“The right to free speech and expression includes the right to offend,” said Manish Tiwari on Thursday adding the caveat that this right should be balanced by the availability of a robust set of remedies to the other side. “Our ability to tolerate is going down,” Union Minister of State (Independent) for Information and Broadcasting said, calling the phenomenon “a paradox of the short fuse” — intolerance growing in direct proportion to explosion of information.
Mr. Tiwari, who was at a press meet organised by the Indian Women’s Press Corps, said it was best that the media themselves maintained the balance between free speech and responsibility because the media’s failure to do so could result in the intervention of other institutions. He gave the example of the Supreme Court’s guidelines on covering sensitive trials: “If self-regulation is robust, then statutory regulation would be used most sparingly.”

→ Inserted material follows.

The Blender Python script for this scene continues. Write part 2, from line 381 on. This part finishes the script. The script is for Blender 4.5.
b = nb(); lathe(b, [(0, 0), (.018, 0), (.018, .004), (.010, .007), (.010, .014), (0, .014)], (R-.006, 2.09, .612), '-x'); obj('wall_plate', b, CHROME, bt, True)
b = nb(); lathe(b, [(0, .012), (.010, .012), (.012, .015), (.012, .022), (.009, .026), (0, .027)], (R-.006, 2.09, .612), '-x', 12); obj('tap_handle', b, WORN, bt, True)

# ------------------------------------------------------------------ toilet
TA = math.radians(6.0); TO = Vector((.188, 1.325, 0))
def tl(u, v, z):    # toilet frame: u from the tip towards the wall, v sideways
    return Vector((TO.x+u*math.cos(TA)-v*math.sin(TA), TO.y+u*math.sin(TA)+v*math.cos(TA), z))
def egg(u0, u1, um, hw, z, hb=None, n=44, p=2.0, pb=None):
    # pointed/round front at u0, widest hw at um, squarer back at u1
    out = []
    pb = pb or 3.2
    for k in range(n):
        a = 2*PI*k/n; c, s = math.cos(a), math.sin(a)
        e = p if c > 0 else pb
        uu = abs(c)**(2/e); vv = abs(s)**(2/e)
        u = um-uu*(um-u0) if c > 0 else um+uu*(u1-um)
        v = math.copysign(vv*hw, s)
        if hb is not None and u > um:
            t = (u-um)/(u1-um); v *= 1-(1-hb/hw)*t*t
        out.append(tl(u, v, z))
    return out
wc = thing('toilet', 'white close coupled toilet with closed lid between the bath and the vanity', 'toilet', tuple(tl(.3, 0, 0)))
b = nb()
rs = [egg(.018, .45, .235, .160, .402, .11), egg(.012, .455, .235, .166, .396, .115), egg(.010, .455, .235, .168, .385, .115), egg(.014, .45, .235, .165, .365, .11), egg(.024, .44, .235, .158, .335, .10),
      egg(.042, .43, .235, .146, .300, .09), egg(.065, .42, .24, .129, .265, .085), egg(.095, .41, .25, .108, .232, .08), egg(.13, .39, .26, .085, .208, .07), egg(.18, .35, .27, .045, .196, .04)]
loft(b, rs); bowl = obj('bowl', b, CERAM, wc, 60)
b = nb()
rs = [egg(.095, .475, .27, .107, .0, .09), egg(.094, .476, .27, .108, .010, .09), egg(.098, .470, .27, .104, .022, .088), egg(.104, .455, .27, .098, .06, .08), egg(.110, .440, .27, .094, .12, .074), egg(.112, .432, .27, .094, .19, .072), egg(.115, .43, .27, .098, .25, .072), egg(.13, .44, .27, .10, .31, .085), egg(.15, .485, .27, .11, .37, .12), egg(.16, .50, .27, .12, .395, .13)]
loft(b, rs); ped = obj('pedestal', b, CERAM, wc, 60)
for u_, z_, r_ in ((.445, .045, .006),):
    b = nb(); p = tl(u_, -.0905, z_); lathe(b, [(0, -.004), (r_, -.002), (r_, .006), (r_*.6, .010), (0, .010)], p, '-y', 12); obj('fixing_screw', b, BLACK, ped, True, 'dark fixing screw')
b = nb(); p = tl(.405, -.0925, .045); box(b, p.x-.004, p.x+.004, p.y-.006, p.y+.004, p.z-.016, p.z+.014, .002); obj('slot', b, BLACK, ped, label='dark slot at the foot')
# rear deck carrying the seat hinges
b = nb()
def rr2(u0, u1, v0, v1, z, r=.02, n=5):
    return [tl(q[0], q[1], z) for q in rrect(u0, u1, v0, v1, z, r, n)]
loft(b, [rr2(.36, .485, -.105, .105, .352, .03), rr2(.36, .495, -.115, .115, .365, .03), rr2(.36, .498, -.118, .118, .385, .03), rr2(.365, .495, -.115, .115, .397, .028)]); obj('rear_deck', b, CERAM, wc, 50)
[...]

Mr. Tiwari said if the question was put to him whether the right to free expression included the right to offend, he would say, “yes, it does” provided robust remedies were available to the other side. The Minister’s response to the communication clampdown in Kashmir in the aftermath of the hanging of Afzal Guru, was that this was done from the perspective of law and order which fell in the exclusive domain of the States. The compulsions were stronger in States affected by insurgency and separatist movements.
Frequent advisories
Quizzed on the frequent government advisories to broadcasters, Mr. Tiwari said his government was not a regulator by instinct but since it was answerable to Parliament it stepped in with advisories when there were aberrations. “We are cognisant that a healthy working press is fundamental to healthy democracy. There is a small space within which we intervene.” The Minister said there was no case for containing the social media “which is not containable.”